Return type and argument type confusion in template

Question

In this code, both return type and argument type of template is 'T' and I have returned boolean. And in argument, integer/float is passed. But my code is running successfully. How is that possible?

#include <iostream>
using namespace std;
template<class T>
T SearchInArray(T x[], T element) {
   int j;
   for(j=0;j<5;j++){
       if(element==x[j])
       {return true;
       break;}
   }
   return false;
}

int main() {int i;
cout<<"Enter 5 integer numbers"<<endl;
int arr[5];
for(i=0;i<5;i++){
    cin>>arr[i];
}
int n;
cout<<"Enter element to search: ";
cin>>n;
if(SearchInArray(arr,n))
cout<<"Element "<<n<<" is found"<<endl<<endl;
else
cout<<"Element "<<n<<" is not found"<<endl<<endl;
cout<<"Enter 5 float numbers"<<endl;
float arr1[5];
for(i=0;i<5;i++){
    cin>>arr1[i];
}
float n1;
cout<<"Enter element to search: ";
cin>>n1;
if(SearchInArray(arr1,n1))
cout<<"Element "<<n1<<" is found"<<endl<<endl;
else
cout<<"Element "<<n1<<" is not found"<<endl<<endl;
    return 0;
}

Answer 1

bool is implicitly convertible to int, which in turn is convertible (implicitly) to a float, double, etc.

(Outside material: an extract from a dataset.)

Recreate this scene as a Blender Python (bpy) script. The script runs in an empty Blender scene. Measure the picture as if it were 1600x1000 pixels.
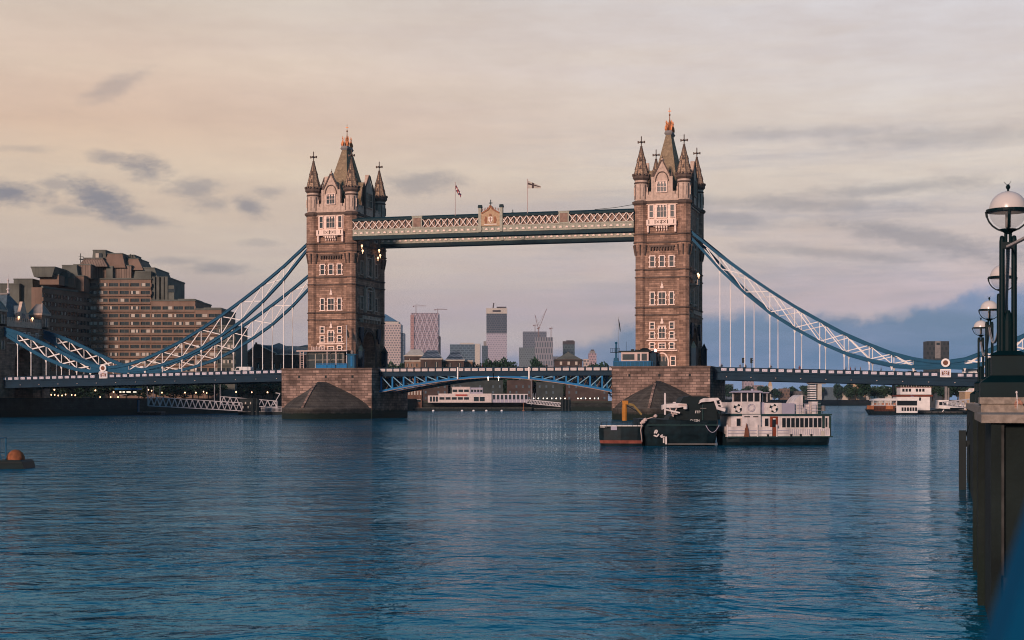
import bpy, math, random
from mathutils import Vector, Matrix
random.seed(7)
R = math.radians
sc = bpy.context.scene
col = sc.collection
# ------------------------------------------------------------------ camera
CX, CY, CZ, TH, F, H0 = 102.844, -362.522, 4.342, -0.271, 2397.17, 626.18
cd = bpy.data.cameras.new("camera"); cam = bpy.data.objects.new("camera", cd); col.objects.link(cam)
cam.location = (CX, CY, CZ); cam.rotation_euler = (R(90), 0, -TH)
cd.sensor_width = 36; cd.lens = F/1600*36; cd.shift_y = (H0-500)/1600
cd.clip_start = .1; cd.clip_end = 30000
cd.dof.use_dof = True; cd.dof.focus_distance = 260; cd.dof.aperture_fstop = 4.5
sc.camera = cam
# ------------------------------------------------------------------ world
SUN_AZ, SUN_EL = R(193), R(17)      # compass-like angle of the sun seen from above, clockwise from +Y
w = bpy.data.worlds.new("World"); sc.world = w; w.use_nodes = True
nt = w.node_tree; N = nt.nodes; L = nt.links; N.clear()
def nn(t, **k):
    n = N.new(t)
    for a, b in k.items(): setattr(n, a, b)
    return n
def s2l(c): return tuple([((v/255+.055)/1.055)**2.4 if v > 10 else v/255/12.92 for v in c]+[1])
def wm(op, a, b=None, c=None):
    n = nn('ShaderNodeMath', operation=op)
    for i, v in enumerate((a, b, c)):
        if v is None: continue
        if isinstance(v, (int, float)): n.inputs[i].default_value = v
        else: L.new(v, n.inputs[i])
    return n.outputs[0]
def wmix(f, a, b):
    n = nn('ShaderNodeMix', data_type='RGBA')
    if isinstance(f, (int, float)): n.inputs[0].default_value = f
    else: L.new(f, n.inputs[0])
    for i, v in ((6, a), (7, b)):
        if isinstance(v, tuple): n.inputs[i].default_value = v
        else: L.new(v, n.inputs[i])
    return n.outputs[2]
def wramp(f, stops, interp='LINEAR'):
    n = nn('ShaderNodeValToRGB'); n.color_ramp.interpolation = interp
    el = n.color_ramp.elements
    while len(el) < len(stops): el.new(.5)
    for e, (p, c) in zip(el, stops): e.position = p; e.color = c
    L.new(f, n.inputs[0]); return n.outputs[0]
tc = nn('ShaderNodeTexCoord')
def vdot(v):
    n = nn('ShaderNodeVectorMath', operation='DOT_PRODUCT'); L.new(tc.outputs['Generated'], n.inputs[0]); n.inputs[1].default_value = v
    return n.outputs['Value']
# u: towards the south bank, z: height above the horizon (both in the sky's own frame)
u0 = vdot((math.cos(TH), -math.sin(TH), 0)); fw = vdot((math.sin(TH), math.cos(TH), 0)); z0 = vdot((0, 0, 1))
hd = wm('SQRT', wm('ADD', wm('MULTIPLY', u0, u0), wm('MULTIPLY', fw, fw)))
u = wm('DIVIDE', u0, hd); z = wm('DIVIDE', z0, wm('MAXIMUM', hd, .05))
def noise(scale, det, rough, su, sz, off=0):
    c = nn('ShaderNodeCombineXYZ'); L.new(wm('MULTIPLY_ADD', u, su, off), c.inputs[0]); L.new(wm('MULTIPLY', z, sz), c.inputs[1]); L.new(wm('MULTIPLY', fw, .3), c.inputs[2])
    n = nn('ShaderNodeTexNoise'); n.inputs['Scale'].default_value = scale; n.inputs['Detail'].default_value = det; n.inputs['Roughness'].default_value = rough
    L.new(c.outputs[0], n.inputs['Vector']); return n.outputs['Fac']
def zr(y): return (H0-y)/F
wob = noise(1, 4, .55, 5, 22)
zz = wm('ADD', z, wm('MULTIPLY', wm('SUBTRACT', wob, .5), .022))
zt = wm('MULTIPLY', zz, 1.0)
def st(ys): return [(max(0, min(1, zr(y)*2)) if not isinstance(y, str) else float(y), s2l(c)) for y, c in ys]
z2 = wm('MULTIPLY', zz, 2)
left = wramp(z2, [(0, s2l((150,148,168))), (zr(560)*2, s2l((160,150,162))), (zr(440)*2, s2l((176,160,156))), (zr(340)*2, s2l((198,178,160))), (zr(270)*2, s2l((212,190,166))),
                  (zr(200)*2, s2l((208,179,156))), (zr(120)*2, s2l((214,190,171))), (zr(0)*2, s2l((202,188,174))), (.57, s2l((96,138,164))), (.68, s2l((34,94,136))), (1, s2l((16,82,128)))])
right = wramp(z2, [(0, s2l((140,145,180))), (zr(560)*2, s2l((160,155,178))), (zr(480)*2, s2l((186,170,180))), (zr(400)*2, s2l((198,182,180))), (zr(330)*2, s2l((196,184,178))), (zr(250)*2, s2l((210,198,188))),
                   (zr(120)*2, s2l((208,200,198))), (zr(0)*2, s2l((205,200,202))), (.57, s2l((98,140,168))), (.68, s2l((34,94,136))), (1, s2l((16,82,128)))])
lr = nn('ShaderNodeMapRange', interpolation_type='SMOOTHSTEP'); L.new(u, lr.inputs[0]); lr.inputs[1].default_value = -.3; lr.inputs[2].default_value = .3
base = wmix(lr.outputs[0], left, right)
# thin streaks
strk = wramp(wm('ADD', wm('MULTIPLY', noise(1, 5, .62, 5, 62, 3), .7), wm('MULTIPLY', noise(1, 4, .6, 22, 150, 6), .3)), [(.44, (0,0,0,1)), (.60, (1,1,1,1))])
lowm = wramp(z, [(0, (1,1,1,1)), (.13, (.9,.9,.9,1)), (.2, (.12,.12,.12,1)), (1, (0,0,0,1))])
rightm = wramp(wm('MULTIPLY_ADD', u, 1, .5), [(.4, (.2,.2,.2,1)), (.62, (1,1,1,1))])
base = wmix(wm('MULTIPLY', wm('MULTIPLY', wm('MULTIPLY', strk, lowm), rightm), .62), base, s2l((150,148,160)))
strk2 = wramp(noise(1, 4, .55, 3, 38, 9), [(.45, (0,0,0,1)), (.75, (1,1,1,1))])
base = wmix(wm('MULTIPLY', strk2, .32), base, s2l((218,202,178)))
mot = wramp(wm('ADD', wm('MULTIPLY', noise(1, 6, .62, 7, 26, 12), .6), wm('MULTIPLY', noise(1, 5, .65, 24, 90, 14), .4)), [(.4, (0,0,0,1)), (.64, (1,1,1,1))])
base = wmix(wm('MULTIPLY', mot, .30), base, s2l((176,152,138)))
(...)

True is convertible to 1, while false is convertible to 0.

To prove that this is the case, change the int type of n and the int[] type of arr to std::string and std::string[], respectively. For me, this is what the compiler shows:

Build started...
1>------ Build started: Project: Stack Overflow, Configuration: Debug Win32 ------
1>Source.cpp
1>C:\dev\Stack Overflow\Source.cpp(534,27): error C2451: a conditional expression of type 'T' is not valid
1>        with
1>        [
1>            T=std::string
1>        ]
1>C:\dev\Stack Overflow\Source.cpp(534,19): message : No user-defined-conversion operator available that can perform this conversion, or the operator cannot be called
1>Done building project "Stack Overflow.vcxproj" -- FAILED.
========== Build: 0 succeeded, 1 failed, 0 up-to-date, 0 skipped ==========

The compiler is actually pretty smart, and figures out that T must be convertible to bool, and therefore it fails to compile, as std::string is not convertible to bool.